Your instructions:
Print out every record exactly as it appears.

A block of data
------------------------------------

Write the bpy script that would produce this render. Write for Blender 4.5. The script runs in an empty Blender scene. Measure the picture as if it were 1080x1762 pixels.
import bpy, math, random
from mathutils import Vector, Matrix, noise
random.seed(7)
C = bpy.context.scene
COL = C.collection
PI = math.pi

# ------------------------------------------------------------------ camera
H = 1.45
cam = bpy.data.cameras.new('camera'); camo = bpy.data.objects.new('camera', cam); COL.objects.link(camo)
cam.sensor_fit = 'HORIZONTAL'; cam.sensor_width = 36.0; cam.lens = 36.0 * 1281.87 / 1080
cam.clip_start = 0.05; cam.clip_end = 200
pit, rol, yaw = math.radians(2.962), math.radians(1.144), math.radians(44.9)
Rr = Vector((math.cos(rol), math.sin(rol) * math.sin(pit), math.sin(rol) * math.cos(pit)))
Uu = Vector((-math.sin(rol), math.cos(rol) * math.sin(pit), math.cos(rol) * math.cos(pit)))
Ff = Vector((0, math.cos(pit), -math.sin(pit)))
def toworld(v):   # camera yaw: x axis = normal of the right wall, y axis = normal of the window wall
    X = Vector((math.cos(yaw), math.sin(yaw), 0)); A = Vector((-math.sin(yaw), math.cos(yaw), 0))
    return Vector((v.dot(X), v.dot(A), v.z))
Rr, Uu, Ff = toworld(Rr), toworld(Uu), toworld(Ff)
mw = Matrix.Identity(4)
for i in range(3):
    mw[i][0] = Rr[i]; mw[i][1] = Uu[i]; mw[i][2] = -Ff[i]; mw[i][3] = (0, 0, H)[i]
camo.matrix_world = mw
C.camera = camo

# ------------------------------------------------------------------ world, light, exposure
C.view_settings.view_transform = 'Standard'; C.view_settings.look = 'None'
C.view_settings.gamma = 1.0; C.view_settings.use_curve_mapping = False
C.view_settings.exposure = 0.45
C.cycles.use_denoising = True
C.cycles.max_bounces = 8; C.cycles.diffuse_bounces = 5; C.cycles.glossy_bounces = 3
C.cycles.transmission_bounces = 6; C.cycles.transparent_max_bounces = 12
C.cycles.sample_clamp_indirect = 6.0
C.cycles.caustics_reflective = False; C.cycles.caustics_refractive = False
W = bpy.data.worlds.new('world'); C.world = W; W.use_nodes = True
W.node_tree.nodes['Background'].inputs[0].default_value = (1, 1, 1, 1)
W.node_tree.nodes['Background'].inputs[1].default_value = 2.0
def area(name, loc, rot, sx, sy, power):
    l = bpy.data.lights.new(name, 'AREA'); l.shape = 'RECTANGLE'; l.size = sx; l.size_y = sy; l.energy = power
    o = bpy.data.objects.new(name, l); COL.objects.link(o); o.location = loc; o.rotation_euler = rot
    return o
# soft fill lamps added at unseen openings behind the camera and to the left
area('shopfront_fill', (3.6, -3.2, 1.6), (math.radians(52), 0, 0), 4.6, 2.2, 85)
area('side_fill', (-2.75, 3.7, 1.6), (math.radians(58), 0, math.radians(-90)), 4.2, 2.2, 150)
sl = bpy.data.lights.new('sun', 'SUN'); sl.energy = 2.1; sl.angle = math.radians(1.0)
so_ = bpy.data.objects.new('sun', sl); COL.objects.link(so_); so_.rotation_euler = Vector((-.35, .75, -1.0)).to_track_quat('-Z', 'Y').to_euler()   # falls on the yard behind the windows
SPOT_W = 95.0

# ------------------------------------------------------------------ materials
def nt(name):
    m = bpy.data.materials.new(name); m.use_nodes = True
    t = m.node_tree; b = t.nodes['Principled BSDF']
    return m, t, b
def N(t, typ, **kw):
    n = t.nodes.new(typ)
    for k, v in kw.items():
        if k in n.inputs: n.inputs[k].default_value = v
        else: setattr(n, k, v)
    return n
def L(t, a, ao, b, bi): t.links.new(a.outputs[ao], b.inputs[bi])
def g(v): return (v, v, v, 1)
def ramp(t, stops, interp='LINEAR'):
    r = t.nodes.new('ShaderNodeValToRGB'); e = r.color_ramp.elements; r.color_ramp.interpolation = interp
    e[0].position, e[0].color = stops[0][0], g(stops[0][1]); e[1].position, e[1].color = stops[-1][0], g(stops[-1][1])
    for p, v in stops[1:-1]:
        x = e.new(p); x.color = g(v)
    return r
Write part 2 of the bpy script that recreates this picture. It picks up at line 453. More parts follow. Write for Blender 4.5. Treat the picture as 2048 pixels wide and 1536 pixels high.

------------------------------------

Written reply:
Write the bpy script that would produce this render. Write for Blender 4.5. The script runs in an empty Blender scene. Measure the picture as if it were 1080x1762 pixels.
import bpy, math, random
from mathutils import Vector, Matrix, noise
random.seed(7)
C = bpy.context.scene
COL = C.collection
PI = math.pi

# ------------------------------------------------------------------ camera
H = 1.45
cam = bpy.data.cameras.new('camera'); camo = bpy.data.objects.new('camera', cam); COL.objects.link(camo)
cam.sensor_fit = 'HORIZONTAL'; cam.sensor_width = 36.0; cam.lens = 36.0 * 1281.87 / 1080
cam.clip_start = 0.05; cam.clip_end = 200
pit, rol, yaw = math.radians(2.962), math.radians(1.144), math.radians(44.9)
Rr = Vector((math.cos(rol), math.sin(rol) * math.sin(pit), math.sin(rol) * math.cos(pit)))
Uu = Vector((-math.sin(rol), math.cos(rol) * math.sin(pit), math.cos(rol) * math.cos(pit)))
Ff = Vector((0, math.cos(pit), -math.sin(pit)))
def toworld(v):   # camera yaw: x axis = normal of the right wall, y axis = normal of the window wall
    X = Vector((math.cos(yaw), math.sin(yaw), 0)); A = Vector((-math.sin(yaw), math.cos(yaw), 0))
    return Vector((v.dot(X), v.dot(A), v.z))
Rr, Uu, Ff = toworld(Rr), toworld(Uu), toworld(Ff)
mw = Matrix.Identity(4)
for i in range(3):
    mw[i][0] = Rr[i]; mw[i][1] = Uu[i]; mw[i][2] = -Ff[i]; mw[i][3] = (0, 0, H)[i]
camo.matrix_world = mw
C.camera = camo

# ------------------------------------------------------------------ world, light, exposure
C.view_settings.view_transform = 'Standard'; C.view_settings.look = 'None'
C.view_settings.gamma = 1.0; C.view_settings.use_curve_mapping = False
C.view_settings.exposure = 0.45
C.cycles.use_denoising = True
C.cycles.max_bounces = 8; C.cycles.diffuse_bounces = 5; C.cycles.glossy_bounces = 3
C.cycles.transmission_bounces = 6; C.cycles.transparent_max_bounces = 12
C.cycles.sample_clamp_indirect = 6.0
C.cycles.caustics_reflective = False; C.cycles.caustics_refractive = False
W = bpy.data.worlds.new('world'); C.world = W; W.use_nodes = True
W.node_tree.nodes['Background'].inputs[0].default_value = (1, 1, 1, 1)
W.node_tree.nodes['Background'].inputs[1].default_value = 2.0
def area(name, loc, rot, sx, sy, power):
    l = bpy.data.lights.new(name, 'AREA'); l.shape = 'RECTANGLE'; l.size = sx; l.size_y = sy; l.energy = power
    o = bpy.data.objects.new(name, l); COL.objects.link(o); o.location = loc; o.rotation_euler = rot
    return o
# soft fill lamps added at unseen openings behind the camera and to the left
area('shopfront_fill', (3.6, -3.2, 1.6), (math.radians(52), 0, 0), 4.6, 2.2, 85)
area('side_fill', (-2.75, 3.7, 1.6), (math.radians(58), 0, math.radians(-90)), 4.2, 2.2, 150)
sl = bpy.data.lights.new('sun', 'SUN'); sl.energy = 2.1; sl.angle = math.radians(1.0)
so_ = bpy.data.objects.new('sun', sl); COL.objects.link(so_); so_.rotation_euler = Vector((-.35, .75, -1.0)).to_track_quat('-Z', 'Y').to_euler()   # falls on the yard behind the windows
SPOT_W = 95.0

# ------------------------------------------------------------------ materials
def nt(name):
    m = bpy.data.materials.new(name); m.use_nodes = True
    t = m.node_tree; b = t.nodes['Principled BSDF']
    return m, t, b
def N(t, typ, **kw):
    n = t.nodes.new(typ)
    for k, v in kw.items():
        if k in n.inputs: n.inputs[k].default_value = v
        else: setattr(n, k, v)
    return n
def L(t, a, ao, b, bi): t.links.new(a.outputs[ao], b.inputs[bi])
def g(v): return (v, v, v, 1)
def ramp(t, stops, interp='LINEAR'):
    r = t.nodes.new('ShaderNodeValToRGB'); e = r.color_ramp.elements; r.color_ramp.interpolation = interp
    e[0].position, e[0].color = stops[0][0], g(stops[0][1]); e[1].position, e[1].color = stops[-1][0], g(stops[-1][1])
    for p, v in stops[1:-1]:
        x = e.new(p); x.color = g(v)
    return r
Write part 2 of the bpy script that recreates this picture. It picks up at line 453. More parts follow. Write for Blender 4.5. Treat the picture as 2048 pixels wide and 1536 pixels high.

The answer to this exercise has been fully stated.